Le conseiller-président Louis Gérald Gilles n’a pas répondu, ce lundi 9 décembre 2024, à la convocation du juge d’instruction Benjamin Félismé, chargé de l’enquête sur l’affaire de la Banque Nationale de Crédit (BNC). Cette absence, prévisible, s’inscrit dans une stratégie de défense visant à contester la légitimité de la procédure judiciaire engagée contre lui.
Au cœur de cette affaire, trois conseillers présidentiels, dont Louis Gérald Gilles, sont accusés d’avoir sollicité 100 millions de gourdes auprès de Raoul Pierre Louis, alors président du Conseil d’administration de la BNC, pour lui permettre de conserver son poste. Ces accusations, qui ont éclaboussé l’exécutif, ont mené à l’ouverture d’une enquête judiciaire sous la direction du juge Benjamin Félismé.
Cependant, Louis Gérald Gilles et ses avocats ont choisi de contester la légalité de cette procédure, invoquant des arguments constitutionnels.
Une défense axée sur la Constitution
Les avocats de M. Gilles ont déposé, le 28 octobre dernier, une requête dénonçant ce qu’ils qualifient de violations flagrantes de la Constitution amendée de 1987. Ils affirment que leur client, en sa qualité de Conseiller-Président, bénéficie d’une immunité judiciaire et ne peut être poursuivi que devant la Haute Cour de Justice.
Selon l’article 185 de la Constitution, cette instance est la seule compétente pour juger un haut responsable de l’État. Or, l’absence actuelle de cette juridiction rend toute procédure judiciaire à l’encontre de M. Gilles juridiquement nulle, selon ses avocats.
Ils reprochent également au juge Félismé d’avoir transformé un mandat d’invitation en un mandat de comparution, signe, selon eux, d’un acharnement judiciaire.
Pour justifier le refus de leur client de se présenter, les avocats ont récusé le juge Benjamin Félismé ainsi que tous les juges d’instruction du Tribunal de Première Instance de Port-au-Prince. Cette récusation repose sur des allégations de “suspicion légitime”, estimant que le juge ne peut instruire cette affaire en toute impartialité.
Un des avocats de M. Gilles, intervenant dans la presse ce lundi, a réitéré que le juge devait se retirer du dossier ou émettre une requête de non-instruction, faute de compétence légale.

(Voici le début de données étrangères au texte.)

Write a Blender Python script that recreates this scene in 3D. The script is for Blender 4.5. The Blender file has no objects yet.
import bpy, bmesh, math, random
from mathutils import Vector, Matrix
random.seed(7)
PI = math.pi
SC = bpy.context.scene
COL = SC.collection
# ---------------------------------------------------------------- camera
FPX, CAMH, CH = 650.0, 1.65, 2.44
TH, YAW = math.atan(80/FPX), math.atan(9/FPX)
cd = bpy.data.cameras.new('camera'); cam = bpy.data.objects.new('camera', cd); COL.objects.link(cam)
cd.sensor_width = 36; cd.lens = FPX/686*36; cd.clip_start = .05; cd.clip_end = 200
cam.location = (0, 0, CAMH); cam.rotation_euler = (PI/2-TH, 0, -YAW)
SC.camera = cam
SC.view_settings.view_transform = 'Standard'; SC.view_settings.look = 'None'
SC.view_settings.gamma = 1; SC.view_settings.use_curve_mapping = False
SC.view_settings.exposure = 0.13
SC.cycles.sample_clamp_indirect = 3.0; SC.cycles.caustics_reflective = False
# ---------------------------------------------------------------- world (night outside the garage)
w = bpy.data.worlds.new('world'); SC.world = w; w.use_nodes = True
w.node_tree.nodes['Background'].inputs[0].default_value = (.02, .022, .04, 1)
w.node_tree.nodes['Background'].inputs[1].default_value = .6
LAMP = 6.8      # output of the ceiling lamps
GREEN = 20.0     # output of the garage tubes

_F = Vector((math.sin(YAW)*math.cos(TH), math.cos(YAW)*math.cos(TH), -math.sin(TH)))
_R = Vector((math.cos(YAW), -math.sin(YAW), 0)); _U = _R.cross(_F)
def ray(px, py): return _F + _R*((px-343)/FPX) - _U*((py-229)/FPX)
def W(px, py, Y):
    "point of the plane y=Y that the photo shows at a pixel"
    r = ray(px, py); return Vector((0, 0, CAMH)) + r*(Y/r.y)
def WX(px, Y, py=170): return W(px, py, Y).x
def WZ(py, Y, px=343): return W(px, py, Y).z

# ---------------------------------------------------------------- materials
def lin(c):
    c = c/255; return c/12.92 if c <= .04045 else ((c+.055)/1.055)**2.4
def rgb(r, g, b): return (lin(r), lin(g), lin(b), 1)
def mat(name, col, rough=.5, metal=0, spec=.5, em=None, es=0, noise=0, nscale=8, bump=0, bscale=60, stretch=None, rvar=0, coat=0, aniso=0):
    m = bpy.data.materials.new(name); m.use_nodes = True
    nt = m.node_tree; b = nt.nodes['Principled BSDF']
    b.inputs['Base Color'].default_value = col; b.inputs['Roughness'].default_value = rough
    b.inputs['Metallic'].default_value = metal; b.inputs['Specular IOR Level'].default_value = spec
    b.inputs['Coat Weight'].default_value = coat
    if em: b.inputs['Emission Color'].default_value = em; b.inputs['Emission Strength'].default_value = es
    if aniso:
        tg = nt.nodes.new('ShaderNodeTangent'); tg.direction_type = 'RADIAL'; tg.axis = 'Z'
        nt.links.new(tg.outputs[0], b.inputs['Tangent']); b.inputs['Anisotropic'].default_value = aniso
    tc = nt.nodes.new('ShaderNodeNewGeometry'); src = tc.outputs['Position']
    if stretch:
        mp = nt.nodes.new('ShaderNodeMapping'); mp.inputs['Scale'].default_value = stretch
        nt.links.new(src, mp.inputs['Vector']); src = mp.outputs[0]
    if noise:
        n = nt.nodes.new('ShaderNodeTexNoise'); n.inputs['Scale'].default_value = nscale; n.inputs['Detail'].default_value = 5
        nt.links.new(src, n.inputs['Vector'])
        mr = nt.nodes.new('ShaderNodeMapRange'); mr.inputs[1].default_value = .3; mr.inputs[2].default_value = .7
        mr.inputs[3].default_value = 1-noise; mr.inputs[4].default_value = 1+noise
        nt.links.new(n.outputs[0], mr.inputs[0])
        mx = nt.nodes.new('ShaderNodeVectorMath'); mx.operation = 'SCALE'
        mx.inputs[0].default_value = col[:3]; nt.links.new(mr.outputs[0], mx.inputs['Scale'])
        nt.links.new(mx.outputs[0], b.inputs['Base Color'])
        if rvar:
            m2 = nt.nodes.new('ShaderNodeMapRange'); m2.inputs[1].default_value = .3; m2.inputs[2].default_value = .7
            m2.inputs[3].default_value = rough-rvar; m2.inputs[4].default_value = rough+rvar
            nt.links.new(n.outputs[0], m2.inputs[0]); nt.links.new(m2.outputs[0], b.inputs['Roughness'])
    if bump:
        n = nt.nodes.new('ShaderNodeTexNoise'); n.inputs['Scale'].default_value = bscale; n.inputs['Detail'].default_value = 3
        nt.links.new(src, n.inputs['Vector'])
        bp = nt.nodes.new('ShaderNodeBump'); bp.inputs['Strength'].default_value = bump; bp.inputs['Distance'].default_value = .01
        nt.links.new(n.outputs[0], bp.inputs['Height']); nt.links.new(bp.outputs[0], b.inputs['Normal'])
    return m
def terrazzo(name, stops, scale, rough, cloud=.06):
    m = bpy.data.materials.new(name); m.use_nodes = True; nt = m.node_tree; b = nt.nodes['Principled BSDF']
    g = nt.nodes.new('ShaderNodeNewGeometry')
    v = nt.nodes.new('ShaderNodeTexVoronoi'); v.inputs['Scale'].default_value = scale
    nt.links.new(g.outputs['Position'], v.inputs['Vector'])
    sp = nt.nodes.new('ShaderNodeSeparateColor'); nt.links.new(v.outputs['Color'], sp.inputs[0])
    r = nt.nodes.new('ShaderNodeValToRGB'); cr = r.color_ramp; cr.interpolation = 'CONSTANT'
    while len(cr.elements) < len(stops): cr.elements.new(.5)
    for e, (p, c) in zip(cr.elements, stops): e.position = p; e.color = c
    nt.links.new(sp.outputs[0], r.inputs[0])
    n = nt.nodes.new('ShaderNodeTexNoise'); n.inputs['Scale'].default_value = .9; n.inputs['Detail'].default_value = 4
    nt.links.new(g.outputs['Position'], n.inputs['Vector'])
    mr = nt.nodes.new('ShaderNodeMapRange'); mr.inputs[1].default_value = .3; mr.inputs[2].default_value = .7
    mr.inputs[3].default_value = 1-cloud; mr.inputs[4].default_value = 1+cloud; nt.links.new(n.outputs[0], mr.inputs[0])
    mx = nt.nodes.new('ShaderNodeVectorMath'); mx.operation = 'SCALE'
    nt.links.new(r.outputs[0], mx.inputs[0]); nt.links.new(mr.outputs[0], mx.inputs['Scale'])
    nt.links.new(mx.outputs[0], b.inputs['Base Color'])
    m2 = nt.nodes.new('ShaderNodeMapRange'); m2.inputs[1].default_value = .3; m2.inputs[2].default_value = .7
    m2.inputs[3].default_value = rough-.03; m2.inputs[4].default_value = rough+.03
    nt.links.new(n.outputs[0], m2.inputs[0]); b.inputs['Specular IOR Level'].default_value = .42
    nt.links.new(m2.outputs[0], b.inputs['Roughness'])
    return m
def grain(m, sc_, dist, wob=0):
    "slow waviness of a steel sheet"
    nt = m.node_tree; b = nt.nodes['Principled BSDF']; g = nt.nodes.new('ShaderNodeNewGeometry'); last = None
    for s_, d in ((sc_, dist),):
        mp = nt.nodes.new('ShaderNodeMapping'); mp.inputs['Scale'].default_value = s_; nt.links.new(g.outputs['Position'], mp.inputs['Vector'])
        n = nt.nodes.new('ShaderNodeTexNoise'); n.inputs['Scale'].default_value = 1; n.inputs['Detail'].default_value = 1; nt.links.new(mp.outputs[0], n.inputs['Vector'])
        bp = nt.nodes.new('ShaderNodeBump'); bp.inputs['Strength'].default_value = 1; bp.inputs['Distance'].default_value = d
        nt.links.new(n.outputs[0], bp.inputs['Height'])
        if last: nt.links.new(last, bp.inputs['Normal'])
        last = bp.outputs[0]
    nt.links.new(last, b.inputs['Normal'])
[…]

Une crise juridique et politique
Cette affaire met en lumière les tensions entre le système judiciaire et l’exécutif dans un contexte politique déjà fragilisé. Le refus de M. Gilles de répondre à la convocation du juge pose des questions sur la capacité du pouvoir judiciaire à gérer les affaires de corruption impliquant de hauts responsables de l’État.
En l’absence d’une Haute Cour de Justice, le dossier semble dans l’impasse, alimentant les spéculations sur une instrumentalisation politique de la justice. Pendant ce temps, l’opinion publique attend des réponses claires sur les allégations de corruption qui ternissent davantage l’image des autorités en place.